* The request *
Write out the complete material exactly as it stands.

<<<<

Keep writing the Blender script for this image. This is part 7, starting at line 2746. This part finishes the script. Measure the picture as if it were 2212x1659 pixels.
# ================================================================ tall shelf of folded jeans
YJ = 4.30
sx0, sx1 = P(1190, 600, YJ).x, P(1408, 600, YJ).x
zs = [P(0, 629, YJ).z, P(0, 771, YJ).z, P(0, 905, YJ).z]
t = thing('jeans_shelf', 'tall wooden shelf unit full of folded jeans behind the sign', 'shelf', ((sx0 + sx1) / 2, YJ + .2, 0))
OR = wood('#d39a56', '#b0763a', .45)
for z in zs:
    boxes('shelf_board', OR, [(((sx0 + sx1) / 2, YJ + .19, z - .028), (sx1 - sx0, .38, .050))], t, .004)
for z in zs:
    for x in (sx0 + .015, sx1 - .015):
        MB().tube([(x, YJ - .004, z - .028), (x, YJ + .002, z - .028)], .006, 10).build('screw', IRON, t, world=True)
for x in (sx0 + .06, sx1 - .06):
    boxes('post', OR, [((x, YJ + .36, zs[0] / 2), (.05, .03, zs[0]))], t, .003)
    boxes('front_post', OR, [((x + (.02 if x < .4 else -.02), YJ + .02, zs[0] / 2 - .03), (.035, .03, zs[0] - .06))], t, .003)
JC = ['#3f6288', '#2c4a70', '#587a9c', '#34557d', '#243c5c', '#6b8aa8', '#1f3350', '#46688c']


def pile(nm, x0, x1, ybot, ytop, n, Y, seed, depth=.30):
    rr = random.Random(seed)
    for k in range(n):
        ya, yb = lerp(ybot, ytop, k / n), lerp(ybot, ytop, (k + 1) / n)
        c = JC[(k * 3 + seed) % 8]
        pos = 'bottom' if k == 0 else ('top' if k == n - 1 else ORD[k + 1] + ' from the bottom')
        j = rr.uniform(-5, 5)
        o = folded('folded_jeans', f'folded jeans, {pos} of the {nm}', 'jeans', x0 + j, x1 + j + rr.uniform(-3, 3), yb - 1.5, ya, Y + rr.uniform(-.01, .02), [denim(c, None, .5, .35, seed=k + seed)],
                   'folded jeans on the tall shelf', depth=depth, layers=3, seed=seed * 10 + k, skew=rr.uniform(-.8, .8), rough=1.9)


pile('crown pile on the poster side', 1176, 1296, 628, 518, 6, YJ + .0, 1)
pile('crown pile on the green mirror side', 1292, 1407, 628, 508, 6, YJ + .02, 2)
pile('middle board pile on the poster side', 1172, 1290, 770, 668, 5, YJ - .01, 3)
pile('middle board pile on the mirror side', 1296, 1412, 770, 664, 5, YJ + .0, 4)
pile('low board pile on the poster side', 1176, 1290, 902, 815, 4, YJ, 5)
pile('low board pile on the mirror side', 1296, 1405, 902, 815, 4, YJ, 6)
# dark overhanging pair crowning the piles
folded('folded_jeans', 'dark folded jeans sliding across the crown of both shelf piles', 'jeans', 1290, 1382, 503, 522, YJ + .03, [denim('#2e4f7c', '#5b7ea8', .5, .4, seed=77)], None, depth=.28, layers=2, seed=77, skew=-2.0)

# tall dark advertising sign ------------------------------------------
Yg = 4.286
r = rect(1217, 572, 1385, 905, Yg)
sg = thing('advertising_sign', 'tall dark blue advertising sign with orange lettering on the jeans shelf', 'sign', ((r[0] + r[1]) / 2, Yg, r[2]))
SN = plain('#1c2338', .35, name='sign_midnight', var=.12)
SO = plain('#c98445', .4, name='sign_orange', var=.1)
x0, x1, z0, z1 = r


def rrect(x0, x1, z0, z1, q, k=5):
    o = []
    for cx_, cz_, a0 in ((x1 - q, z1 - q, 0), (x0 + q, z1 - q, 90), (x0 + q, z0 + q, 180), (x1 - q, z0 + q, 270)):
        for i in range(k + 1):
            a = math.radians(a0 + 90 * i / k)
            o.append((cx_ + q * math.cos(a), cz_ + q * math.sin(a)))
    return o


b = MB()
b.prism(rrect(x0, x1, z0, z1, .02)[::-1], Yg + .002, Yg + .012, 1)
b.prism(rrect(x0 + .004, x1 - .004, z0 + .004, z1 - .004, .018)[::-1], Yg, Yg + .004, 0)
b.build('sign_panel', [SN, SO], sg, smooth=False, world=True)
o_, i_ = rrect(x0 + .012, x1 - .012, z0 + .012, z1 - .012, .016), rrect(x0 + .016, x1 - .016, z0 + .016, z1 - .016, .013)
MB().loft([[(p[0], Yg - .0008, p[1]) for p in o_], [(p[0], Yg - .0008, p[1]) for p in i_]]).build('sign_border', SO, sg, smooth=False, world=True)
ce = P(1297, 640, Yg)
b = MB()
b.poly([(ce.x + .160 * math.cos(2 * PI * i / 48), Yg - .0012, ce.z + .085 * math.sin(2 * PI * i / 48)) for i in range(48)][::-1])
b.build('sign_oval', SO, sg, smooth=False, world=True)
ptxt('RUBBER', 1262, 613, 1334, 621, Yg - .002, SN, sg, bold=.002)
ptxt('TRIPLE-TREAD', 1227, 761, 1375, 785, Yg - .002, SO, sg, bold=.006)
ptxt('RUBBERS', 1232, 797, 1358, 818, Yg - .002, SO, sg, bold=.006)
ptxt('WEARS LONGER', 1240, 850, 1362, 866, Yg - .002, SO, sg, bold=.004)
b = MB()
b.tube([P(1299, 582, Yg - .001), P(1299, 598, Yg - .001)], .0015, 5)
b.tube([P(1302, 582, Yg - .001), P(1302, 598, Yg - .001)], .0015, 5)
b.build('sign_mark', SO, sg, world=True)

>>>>

* Complete output *
Keep writing the Blender script for this image. This is part 7, starting at line 2746. This part finishes the script. Measure the picture as if it were 2212x1659 pixels.
# ================================================================ tall shelf of folded jeans
YJ = 4.30
sx0, sx1 = P(1190, 600, YJ).x, P(1408, 600, YJ).x
zs = [P(0, 629, YJ).z, P(0, 771, YJ).z, P(0, 905, YJ).z]
t = thing('jeans_shelf', 'tall wooden shelf unit full of folded jeans behind the sign', 'shelf', ((sx0 + sx1) / 2, YJ + .2, 0))
OR = wood('#d39a56', '#b0763a', .45)
for z in zs:
    boxes('shelf_board', OR, [(((sx0 + sx1) / 2, YJ + .19, z - .028), (sx1 - sx0, .38, .050))], t, .004)
for z in zs:
    for x in (sx0 + .015, sx1 - .015):
        MB().tube([(x, YJ - .004, z - .028), (x, YJ + .002, z - .028)], .006, 10).build('screw', IRON, t, world=True)
for x in (sx0 + .06, sx1 - .06):
    boxes('post', OR, [((x, YJ + .36, zs[0] / 2), (.05, .03, zs[0]))], t, .003)
    boxes('front_post', OR, [((x + (.02 if x < .4 else -.02), YJ + .02, zs[0] / 2 - .03), (.035, .03, zs[0] - .06))], t, .003)
JC = ['#3f6288', '#2c4a70', '#587a9c', '#34557d', '#243c5c', '#6b8aa8', '#1f3350', '#46688c']


def pile(nm, x0, x1, ybot, ytop, n, Y, seed, depth=.30):
    rr = random.Random(seed)
    for k in range(n):
        ya, yb = lerp(ybot, ytop, k / n), lerp(ybot, ytop, (k + 1) / n)
        c = JC[(k * 3 + seed) % 8]
        pos = 'bottom' if k == 0 else ('top' if k == n - 1 else ORD[k + 1] + ' from the bottom')
        j = rr.uniform(-5, 5)
        o = folded('folded_jeans', f'folded jeans, {pos} of the {nm}', 'jeans', x0 + j, x1 + j + rr.uniform(-3, 3), yb - 1.5, ya, Y + rr.uniform(-.01, .02), [denim(c, None, .5, .35, seed=k + seed)],
                   'folded jeans on the tall shelf', depth=depth, layers=3, seed=seed * 10 + k, skew=rr.uniform(-.8, .8), rough=1.9)


pile('crown pile on the poster side', 1176, 1296, 628, 518, 6, YJ + .0, 1)
pile('crown pile on the green mirror side', 1292, 1407, 628, 508, 6, YJ + .02, 2)
pile('middle board pile on the poster side', 1172, 1290, 770, 668, 5, YJ - .01, 3)
pile('middle board pile on the mirror side', 1296, 1412, 770, 664, 5, YJ + .0, 4)
pile('low board pile on the poster side', 1176, 1290, 902, 815, 4, YJ, 5)
pile('low board pile on the mirror side', 1296, 1405, 902, 815, 4, YJ, 6)
# dark overhanging pair crowning the piles
folded('folded_jeans', 'dark folded jeans sliding across the crown of both shelf piles', 'jeans', 1290, 1382, 503, 522, YJ + .03, [denim('#2e4f7c', '#5b7ea8', .5, .4, seed=77)], None, depth=.28, layers=2, seed=77, skew=-2.0)

# tall dark advertising sign ------------------------------------------
Yg = 4.286
r = rect(1217, 572, 1385, 905, Yg)
sg = thing('advertising_sign', 'tall dark blue advertising sign with orange lettering on the jeans shelf', 'sign', ((r[0] + r[1]) / 2, Yg, r[2]))
SN = plain('#1c2338', .35, name='sign_midnight', var=.12)
SO = plain('#c98445', .4, name='sign_orange', var=.1)
x0, x1, z0, z1 = r


def rrect(x0, x1, z0, z1, q, k=5):
    o = []
    for cx_, cz_, a0 in ((x1 - q, z1 - q, 0), (x0 + q, z1 - q, 90), (x0 + q, z0 + q, 180), (x1 - q, z0 + q, 270)):
        for i in range(k + 1):
            a = math.radians(a0 + 90 * i / k)
            o.append((cx_ + q * math.cos(a), cz_ + q * math.sin(a)))
    return o


b = MB()
b.prism(rrect(x0, x1, z0, z1, .02)[::-1], Yg + .002, Yg + .012, 1)
b.prism(rrect(x0 + .004, x1 - .004, z0 + .004, z1 - .004, .018)[::-1], Yg, Yg + .004, 0)
b.build('sign_panel', [SN, SO], sg, smooth=False, world=True)
o_, i_ = rrect(x0 + .012, x1 - .012, z0 + .012, z1 - .012, .016), rrect(x0 + .016, x1 - .016, z0 + .016, z1 - .016, .013)
MB().loft([[(p[0], Yg - .0008, p[1]) for p in o_], [(p[0], Yg - .0008, p[1]) for p in i_]]).build('sign_border', SO, sg, smooth=False, world=True)
ce = P(1297, 640, Yg)
b = MB()
b.poly([(ce.x + .160 * math.cos(2 * PI * i / 48), Yg - .0012, ce.z + .085 * math.sin(2 * PI * i / 48)) for i in range(48)][::-1])
b.build('sign_oval', SO, sg, smooth=False, world=True)
ptxt('RUBBER', 1262, 613, 1334, 621, Yg - .002, SN, sg, bold=.002)
ptxt('TRIPLE-TREAD', 1227, 761, 1375, 785, Yg - .002, SO, sg, bold=.006)
ptxt('RUBBERS', 1232, 797, 1358, 818, Yg - .002, SO, sg, bold=.006)
ptxt('WEARS LONGER', 1240, 850, 1362, 866, Yg - .002, SO, sg, bold=.004)
b = MB()
b.tube([P(1299, 582, Yg - .001), P(1299, 598, Yg - .001)], .0015, 5)
b.tube([P(1302, 582, Yg - .001), P(1302, 598, Yg - .001)], .0015, 5)
b.build('sign_mark', SO, sg, world=True)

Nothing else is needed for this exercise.